Turnaround, Transformation or Pivot?

Many businesses get into a rut after a time and if they are not in difficulties the temptation is to carry on as they are.

This may be natural on the principle that if something is not broken why fix it, but this is actually the point when they would be well advised to reflect on their future survival.

Sooner or later, unless there is a culture of continuous improvement, businesses sink into decline and the longer change initiatives are put off, the more difficult it is to ensure a business has a future.

Turnaround usually involves making an existing business more efficient and generally this will involve cutting costs which can involve brutal downsizing if a company is losing money. The focus is on existing activities that are profitable and perhaps returning to the core business.

Transformation involves revisiting the business model or product/market mix. For example a manufacturer might sell the same products to a different market or sell via different channels. Or they might close factories and outsource the manufacturing perhaps to focus on assembly or distribution and marketing. This is more to do with reorganisation and can be risky if carried out when a company is in financial difficulties.

A third option is the pivot

lightbulb filled with banknotesThis involves retaining some essential elements of the original business but fundamentally changing everything else.

Examples of a pivot are adapting a product to a different market.  If, perhaps, Yahoo were to become an investment vehicle this would be a pivot.  Similarly one of the original social media sites, Friends Reunited, originally set up as a social network for friends to reconnect and keep in touch, was taken over by the Dundee-based publisher DC Thomson in 2009 and in 2013 re-branded and repositioned as a family history site. The original Friends Reunited platform was closed down in January this year.

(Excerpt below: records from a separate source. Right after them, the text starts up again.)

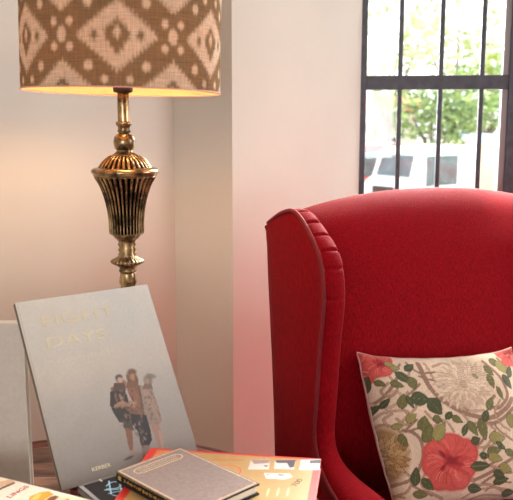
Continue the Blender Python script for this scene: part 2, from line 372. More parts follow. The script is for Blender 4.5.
# ---- added right-hand window (out of frame), frame only, to light the room
w2=thing('added_window_right',None,None); w2['kind']='structure'; w2.location=(RX,0,0)
bm=bmesh.new(); y0,y1,z0,z1=RW
for a in ((y0,y0+.05,z0,z1),(y1-.05,y1,z0,z1),((y0+y1)/2-.02,(y0+y1)/2+.02,z0,z1)): abox(bm,.03,.08,a[0],a[1],a[2],a[3],.002,1)
for a in ((z0,z0+.05),(z1-.05,z1)): abox(bm,.03,.08,y0,y1,a[0],a[1],.002,1)
bmobj('window_frame',bm,M['white_metal'],w2)
# ================================================================== TABLE
TH=.60; tc_=(-.304,1.131); TR=.445
tb=thing('round_table','round rustic plank table with a red-brown rim, carrying lamp and books','table',(tc_[0],tc_[1],0))
lathe('tabletop',[(.02,.572),(TR-.055,.572),(TR-.045,.575),(TR-.045,.5995),(TR-.05,.6),(.02,.6)],M['planks'],tb,96)
lathe('table_rim',[(TR-.044,.565),(TR-.006,.565),(TR,.571),(TR,.594),(TR-.006,.5985),(TR-.018,.6),(TR-.021,.597),(TR-.024,.6),(TR-.038,.6),(TR-.044,.5975)],M['rim_wood'],tb,128)
lathe('apron',[(.28,.50),(.30,.50),(.30,.5715),(.28,.5715)],M['rim_wood'],tb,64)
for k in range(4):
    a=PI/4+k*PI/2
    o=lathe('leg',[(.016,0),(.02,.01),(.017,.06),(.024,.2),(.02,.22),(.028,.25),(.026,.5),(.026,.571)],M['dark_wood'],tb,24); o.location=(.25*math.cos(a),.25*math.sin(a),0)
# ================================================================== LAMP
LY=1.452; lx=aty(124.5,150,LY).x
lamp=thing('table_lamp','tall antique brass urn table lamp with a patterned linen drum shade','lamp',(lx,LY,TH))
def zl(py): return aty(124,py,LY).z-TH
def rl(w): return w/ F*(LY*math.cos(PITCH)+.06)
prof=[(95,5.2),(121,5.4)]
mod0=lambda r,z,a:(r,1)
def P_(l): return [(rl(r),zl(y)) for y,r in l]
lathe('stem',P_([(150,5),(121,5.6),(100,5.6),(86,5.6)]),M['brass'],lamp,32)
def bandcol(r,z,a): return r,1
body=[(154,7),(151,8.2),(150.5,7),(149.5,8.5),(147,9.8),(142,10.6),(137,9.6),(134.3,7.2),(133.6,5.6),(133,5.2),(131.5,6.6),(129.5,6),(127,5.8),(125,7.6),(123.5,7.8),(122,7.6),(121.4,5.6)]
lathe('neck_knop',[(rl(r),zl(y)) for y,r in body],M['brass'],lamp,48)
dome=cr([(169,27),(165,24.5),(160,20.5),(156,15.5),(153.6,10.5),(151.8,8.5)],24)
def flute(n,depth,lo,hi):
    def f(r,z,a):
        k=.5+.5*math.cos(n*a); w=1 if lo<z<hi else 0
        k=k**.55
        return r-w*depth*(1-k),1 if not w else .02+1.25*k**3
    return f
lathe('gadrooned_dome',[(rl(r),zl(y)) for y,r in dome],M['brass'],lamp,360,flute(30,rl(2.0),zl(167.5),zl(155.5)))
lathe('urn_rim',[(rl(r),zl(y)) for y,r in cr([(176,27.5),(175.5,30.5),(173.5,31.2),(171.8,32.6),(169.6,32.2),(168,30),(167.3,26)],20)],M['brass'],lamp,96)
urn=cr([(234,13),(233.6,16.4),(231,17),(222,17.2),(212,18.2),(202,20),(192,22.8),(184,26),(178.5,29.2),(176,30),(175.4,26)],50)
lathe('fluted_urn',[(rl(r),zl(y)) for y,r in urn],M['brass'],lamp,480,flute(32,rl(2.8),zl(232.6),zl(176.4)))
low=[(272,8),(270,8.8),(268,7.6),(266,9.2),(264.5,12),(262.5,16),(260.8,16.8),(259.5,15.5),(257,10.5),(255.5,8.5),(254,9.3),(252,7.8),(249.5,9.2),(247,7.6),(244,9),(242,8),(239.5,9.4),(237.5,12),(235.5,13.5),(234,14.5)]
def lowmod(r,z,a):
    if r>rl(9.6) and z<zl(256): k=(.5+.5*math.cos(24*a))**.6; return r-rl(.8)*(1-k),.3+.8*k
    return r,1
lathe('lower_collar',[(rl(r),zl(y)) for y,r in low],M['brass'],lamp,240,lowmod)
zf=zl(292); lp=[(rl(12),0),(.074,0),(.076,.006),(.074,.014),(.066,.018),(.062,.03),(.045,.042),(.03,.055),(.018,.075),(.014,.09),(.020,.10),(.013,.11),(.012,.2),(.016,.22),(.012,.24),(.0125,zf-.02),(.016,zf-.012),(.013,zf-.004),(.0165,zf+.004),(.013,zf+.012),(.0165,zf+.019),(.014,zl(274)),(.0135,zl(271))]
lathe('lamp_foot',lp,M['brass'],lamp,72)
# shade
SR=.1745; sx=-.2393-lx
z0s=aty(121,91.6,LY).z-TH; z1s=z0s+.285
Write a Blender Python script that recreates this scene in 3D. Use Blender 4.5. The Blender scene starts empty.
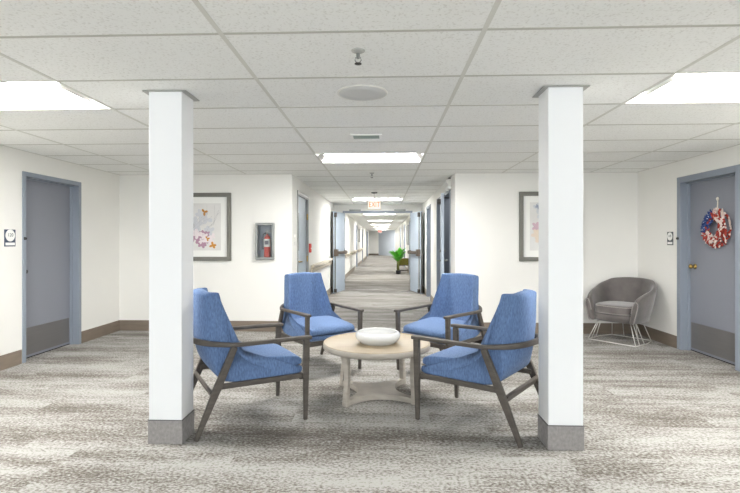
import bpy, bmesh, math, random
from mathutils import Vector, Matrix
R = math.radians
PI = math.pi
S = bpy.context.scene
COL = S.collection
random.seed(7)

# ------------------------------------------------------------------ camera
F_PX, CX, CY, YAW, CAM_H = 473.4, 365.6, 241.1, 0.037, 1.303
cam = bpy.data.cameras.new('camera')
cam.sensor_width = 36.0
cam.lens = F_PX / 740 * 36
cam.shift_x = (370 - CX) / 740
cam.shift_y = (CY - 246.5) / 740
cam.clip_start = 0.05
camo = bpy.data.objects.new('camera', cam)
COL.objects.link(camo)
camo.location = (0, 0, CAM_H)
camo.rotation_euler = (PI / 2, 0, YAW)
S.camera = camo

# ------------------------------------------------------------------ world, daylight, exposure
w = bpy.data.worlds.new('world')
S.world = w
w.use_nodes = True
w.node_tree.nodes['Background'].inputs[0].default_value = (0.82, 0.91, 1.0, 1)
w.node_tree.nodes['Background'].inputs[1].default_value = 0.35

def area(name, loc, rot, sx, sy, power, col):
    l = bpy.data.lights.new(name, 'AREA')
    l.shape = 'RECTANGLE'
    l.size, l.size_y, l.energy, l.color = sx, sy, power, col
    o = bpy.data.objects.new(name, l)
    COL.objects.link(o)
    o.location, o.rotation_euler = loc, rot
    return o
# daylight through the window wall behind the camera
area('window_daylight', (-0.1, -2.75, 1.25), (R(90), 0, 0), 6.4, 1.7, 50, (0.90, 0.95, 1.0))
LAMP = 21.0          # emission of the fluorescent lenses
LAMP_COL = (1.0, 0.985, 0.97)
vs = S.view_settings
vs.view_transform = 'Standard'
vs.look = 'None'
vs.exposure = 1.70
vs.gamma = 1
vs.use_curve_mapping = False
try:
    S.cycles.use_denoising = True
    S.cycles.max_bounces = 10
    S.cycles.diffuse_bounces = 6
    S.cycles.sample_clamp_indirect = 6
except Exception:
    pass

# ------------------------------------------------------------------ dimensions of the place
XL, XR, YB, H = -3.847, 3.566, 6.774, 2.2705
CLX, CRX = -1.309, 1.028        # corridor walls
Y0 = -2.6                       # window wall behind the camera
YC = 12.5                       # wall with the double doors
YE = 44.0                       # far end
GX, GY, TX, TY = -0.7555, 2.181, 1.2192, 0.6096   # ceiling grid

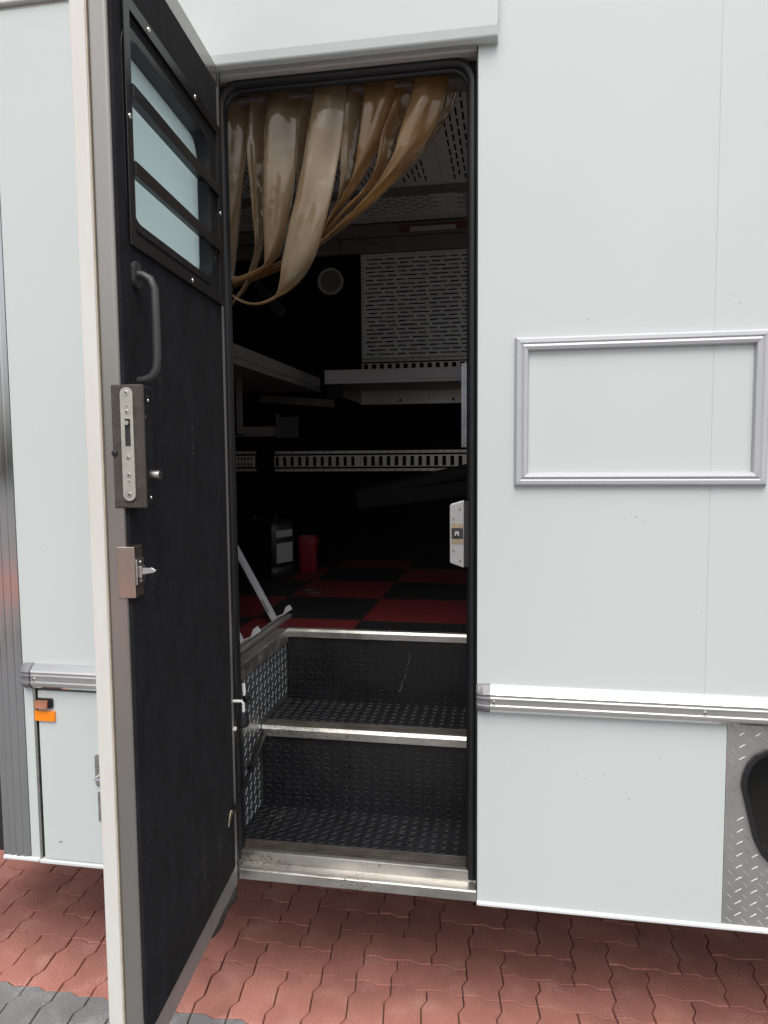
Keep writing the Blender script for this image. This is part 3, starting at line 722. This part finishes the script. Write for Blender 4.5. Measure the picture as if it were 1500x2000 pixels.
# ceiling
MB().box(IX0, IX1, 0.03, IY1, CZ+0.03, CZ+0.045).build('ceiling_board', 'interior_carpet', truck)
for k, (x0, x1) in enumerate(((-1.86, -1.16), (-1.158, -0.33), (-0.328, 0.50), (0.502, 1.15))):
    # slots run into the depth
    holes = []; c_ = 0; x = x0+0.055
    while x < x1-0.06:
        y = 0.30+(0.045 if c_ % 2 else 0.0)
        while y < 1.72: holes.append([(x, y), (x, y+0.072), (x+0.0085, y+0.072), (x+0.0085, y)]); y += 0.094
        x += 0.0265; c_ += 1
    MB().plate(rect(x0, x1, 0.09, 1.83), holes, XY, CZ, CZ+0.002).build('ceiling_panel', 'interior_panel', truck)
    holes = []; y = 1.955; r = 0
    while y < 2.245:
        x = x0+0.05+(0.035 if r % 2 else 0)
        while x+0.05 < x1-0.05: holes.append([(x, y), (x, y+0.013), (x+0.052, y+0.013), (x+0.052, y)]); x += 0.071
        y += 0.031; r += 1
    MB().plate(rect(x0, x1, 1.90, 2.29), holes, lambda u, v, w: (u, v, w-(v-1.90)*0.05), CZ, CZ+0.002).build('ceiling_panel', 'interior_panel', truck)
MB().box(IX0, IX1, 1.832, 1.898, CZ-0.022, CZ+0.01).build('ceiling_beam', 'interior_grey', truck, 0.003)
MB().box(IX0, IX1, 2.20, 2.206, CZ-0.03, CZ-0.012).build('ceiling_strip', 'aluminium_satin', truck)
MB().box(IX0, IX1, 2.291, 2.344, 2.905, 2.975).build('cornice', 'interior_grey', truck, 0.002)
MB().box(-0.62, IX1, 2.276, 2.2905, 2.918, 2.955).build('cornice_reflection', 'red_reflection', truck, 0.001)  # strip coloured to stand for a reddish reflection at the cornice
MB().box(-0.56, -0.30, 2.272, 2.2755, 2.915, 2.942).build('lamp_strip', 'aluminium_satin', truck, 0.001)
MB().box(IX0, IX1, 2.31, 2.344, 2.822, 2.903).build('cornice', 'interior_grey', truck, 0.002)
cb = MB(); MB().tube([at(640, 455, 2.26), at(655, 458, 2.25), at(662, 470, 2.25), at(668, 492, 2.26)], 0.0025, 6).build('cable', 'black_plastic', truck)
cb.tube([at(700, 460, 2.26), at(712, 468, 2.25), at(730, 478, 2.25), at(742, 480, 2.26)], 0.0025, 6); cb.build('cable', 'black_plastic', truck)
# far shelf and its wall angle
sh = empty('back_shelf', (0, 0, 0), 0, truck)
MB().box(-0.954, 1.72, 1.846, IY1-0.002, 2.032, 2.075).build('shelf_board', 'interior_grey', sh)
MB().extr([(1.836, 2.030), (1.836, 2.046), (1.840, 2.049), (1.840, 2.102), (1.845, 2.102), (1.845, 2.030)], YZ, -0.956, 1.15).build('shelf_edge', 'aluminium_satin', sh, 0.0008, 1)
MB().extr([(2.290, 2.0245), (2.290, 2.0305), (2.343, 2.0305), (2.343, 1.955), (2.337, 1.955), (2.337, 2.0245)], YZ, -0.868, 1.15).build('wall_angle', 'aluminium_worn', sh, 0.0008, 1)
for k in range(6): MB().plate(circ(-0.63+0.31*k, 1.978, 0.0085, 10), [], XZ, 2.3362, 2.3368).build('bolt_hole', 'screw_hole', sh)
MB().box(-0.950, -0.862, 1.86, 2.343, 1.960, 2.030).build('shelf_bracket', 'black_plastic', sh, 0.002)
# left shelf running into the depth
s2 = empty('side_shelf', (0, 0, 0), 0, truck)
MB().box(IX0, -1.112, 0.30, IY1-0.05, 2.036, 2.075).build('shelf_board', 'interior_grey', s2)
MB().extr([(-1.111, 2.030), (-1.100, 2.030), (-1.100, 2.044), (-1.106, 2.047), (-1.106, 2.057), (-1.100, 2.060), (-1.100, 2.112), (-1.111, 2.112)],
          lambda u, v, w: (u, w, v), 0.30, IY1-0.05).build('shelf_edge', 'interior_grey', s2, 0.0008, 1)
a = Vector((-1.48, 2.30, 2.004)); b = Vector((-1.018, 2.30, 1.963)); d = (b-a)
MB().obox((a+b)/2, d/2, (0, 0.003, 0), Vector((0.09, 0, 1)).normalized()*0.022).build('wall_angle', 'interior_grey', s2, 0.001)
hb = MB().box(-1.312, -1.283, 1.495, 1.503, 1.765, 2.034).build('hanging_bracket', 'interior_grey', s2, 0.001)
MB().box(-1.60, -1.1035, 1.480, 1.510, 1.752, 1.758).box(-1.2825, -1.1035, 1.5045, 1.510, 1.758, 1.800).build('bracket_arm', 'interior_grey', s2, 0.0008)
MB().box(-1.1030, -1.0995, 1.470, 1.515, 1.745, 1.857).box(-1.0990, -1.006, 1.509, 1.515, 1.745, 1.845).build('bracket_plate', 'grey_plastic', s2, 0.0008)
# angled dark bracket under the ceiling at the left
a = at(500, 553, 1.6); b = at(552, 614, 1.6); dv = (b-a).normalized(); ww = dv.cross(Vector((0, 1, 0)))
arm = MB().obox((a+b)/2, (b-a)/2, (0, 0.02, 0), ww*0.022).build('ceiling_arm', 'grey_plastic', truck, 0.002)
a = at(455, 520, 1.6)
# padded stall bar crossing the load track
a = Vector((-0.12, 1.78, 1.592)); b = Vector((-0.78, 1.84, 1.438))
MB().tube([a, a*0.7+b*0.3, b], [0.038, 0.04, 0.04], 16).build('padded_bar', 'strap_black', truck)
a = Vector((-0.10, 1.70, 1.50)); b = Vector((-0.78, 1.80, 1.415))
MB().obox((a+b)/2, (b-a)/2, (0, 0.012, 0), (0, 0, 0.038)).build('padded_bar', 'strap_black', truck, 0.008)

# keeper plate of the lock on the right jamb
kp = empty('keeper', (0, 0, 0), 0, truck)
prof = [(-0.1535, 1.372), (-0.1535, 1.520), (-0.151, 1.524), (-0.1165, 1.534), (-0.1165, 1.355), (-0.151, 1.367)]
MB().extr(prof, XZ, 0.030, 0.052).build('keeper_body', 'keeper_plate', kp, 0.0025, 3)
MB().box(-0.1165, -0.104, 0.034, 0.060, 1.358, 1.531).build('keeper_mount', 'rubber_seal', kp)
MB().box(-0.149, -0.1185, 0.0285, 0.0295, 1.461, 1.473).box(-0.149, -0.1185, 0.0285, 0.0295, 1.420, 1.432).build('wear_pad', 'brass_worn', kp)
MB().box(-0.149, -0.1185, 0.0290, 0.0298, 1.4325, 1.4605).build('keeper_recess', 'screw_hole', kp)
MB().box(-0.1400, -0.1290, 0.0240, 0.0288, 1.446, 1.4525).box(-0.1400, -0.1365, 0.0240, 0.0288, 1.441, 1.446).box(-0.1325, -0.1290, 0.0240, 0.0288, 1.441, 1.446).build('keeper_tongue', 'chrome', kp)
for x, z in ((-0.1265, 1.512), (-0.1435, 1.486), (-0.1435, 1.402), (-0.1265, 1.375)):
    MB().plate(circ(x, z, 0.0036, 12), [], XZ, 0.0285, 0.0298).build('screw', 'screw', kp)
    MB().plate(circ(x, z, 0.0017, 6), [], XZ, 0.0280, 0.0284).build('screw_recess', 'screw_hole', kp)

# ------------------------------------------------------------------ entrance door (opened 85 degrees)
DOOR = empty('entrance_door', (-0.745, -0.03, 0), math.radians(-85), truck)
DOOR['label'] = 'open entrance door lined with black carpet'
# local: x along the leaf from the hinge, y towards the inside face, z up
wh = rrect(0.088, 0.584, 2.074, 2.440, 0.055, 8); whr = list(reversed(wh))
leafz0, leafz1 = 0.459, 2.655
MB().plate(rect(0.0, 0.620, leafz0, leafz1), [whr], XZ, -0.0355, 0.0).build('leaf_frame', 'aluminium_edge', DOOR, 0.006, 4)
MB().plate(rect(-0.012, 0.6235, 0.452, 2.672), [whr], XZ, -0.066, -0.0378).build('outer_skin', 'cream_edge', DOOR, 0.002)
MB().plate(rect(-0.005, 0.6215, 0.456, 2.664), [whr], XZ, -0.0377, -0.0357).build('skin_sealant', 'cream_sealant', DOOR)
MB().plate(rrect(0.030, 0.614, 0.528, 2.596, [0.0, 0.0, 0.01, 0.045]), [whr], XZ, 0.0003, 0.0065).build('carpet_lining', 'carpet', DOOR, 0.002)
MB().plate(rrect(0.0885, 0.5835, 2.0745, 2.4395, 0.0545, 8), [list(reversed(rrect(0.106, 0.564, 2.091, 2.422, 0.045, 8)))], XZ, -0.032, 0.0085).build('window_rubber', 'rubber_seal', DOOR, 0.004)
MB().plate(rrect(0.102, 0.568, 2.087, 2.426, 0.046, 8), [], XZ, -0.028, -0.0235).build('window_pane', 'tinted_glass', DOOR, label='pale frosted window pane with rain streaks')
pf = MB(); lp = rrect(0.103, 0.567, 2.088, 2.425, 0.046, 8); pf.add([(x, -0.0225, z) for x, z in lp], [tuple(range(len(lp)))]); pf.build('frosted_film', 'frosted_film', DOOR)
# window guard
G0, G1, H0, H1 = 0.030, 0.580, 2.040, 2.486
gw = 0.024
MB().plate(rect(G0, G1, H0, H1), [list(reversed(rect(G0+gw, G1-gw, H0+gw, H1-gw)))], XZ, 0.0105, 0.0135).build('guard_frame', 'guard_black', DOOR, 0.0008)
fl2 = MB()
fl2.box(G0+gw-0.003, G1-gw+0.003, -0.016, 0.0104, H0+gw-0.003, H0+gw); fl2.box(G0+gw-0.003, G1-gw+0.003, -0.016, 0.0104, H1-gw, H1-gw+0.003)
fl2.box(G0+gw-0.003, G0+gw, -0.016, 0.0104, H0+gw+0.0002, H1-gw-0.0002); fl2.box(G1-gw, G1-gw+0.003, -0.016, 0.0104, H0+gw+0.0002, H1-gw-0.0002)
fl2.build('guard_flange', 'guard_black', DOOR, 0.0006)
for z in (2.333, 2.196):
    MB().box(G0+gw-0.002, G1-gw+0.002, -0.020, 0.0140, z-0.004, z).box(G0+gw-0.002, G1-gw+0.002, 0.0141, 0.0175, z-0.026, z).build('guard_bar', 'guard_black', DOOR, 0.0008)
def dome(mb, x, y, z, r, axis):
    n = 12; vs = []; k_ = ((0.0, 1.0), (0.3, 0.92), (0.48, 0.6))
    for hgt, s in k_:
        for k in range(n):
            a = 2*math.pi*k/n; p = (r*s*math.cos(a), r*s*math.sin(a))
            vs.append((x+p[0], y+hgt*r, z+p[1]) if axis == 'y' else (x+hgt*r, y+p[0], z+p[1]))
    mb.add(vs, [(a*n+i, a*n+(i+1) % n, (a+1)*n+(i+1) % n, (a+1)*n+i) for a in range(2) for i in range(n)]+[tuple(range(2*n, 3*n))], True)
for x, z in ((0.21, H1-0.012), (G1-0.012, 2.27), (G0+0.011, 2.27), (0.26, H0+0.011), (0.47, H1-0.012)):
    r = MB(); dome(r, x, 0.0132, z, 0.0058, 'y'); r.build('rivet', 'screw', DOOR)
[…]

Another example of a pivot was a product, an airbag invented to stabilise washing machines fitted under kitchen counters. The invention caught the eye of another person who saw it as the ideal solution for protecting musical equipment when it was packed and being transported. It is now sold to the freight handling market.

It is not enough for a 21st Century business, however currently successful, to stick with the status quo.  With the pace of technological change accelerating business leaders need to be visionaries and to be always on the lookout for the next opportunity.

An early transformation or pivot can avoid the need for a major restructure further down the line.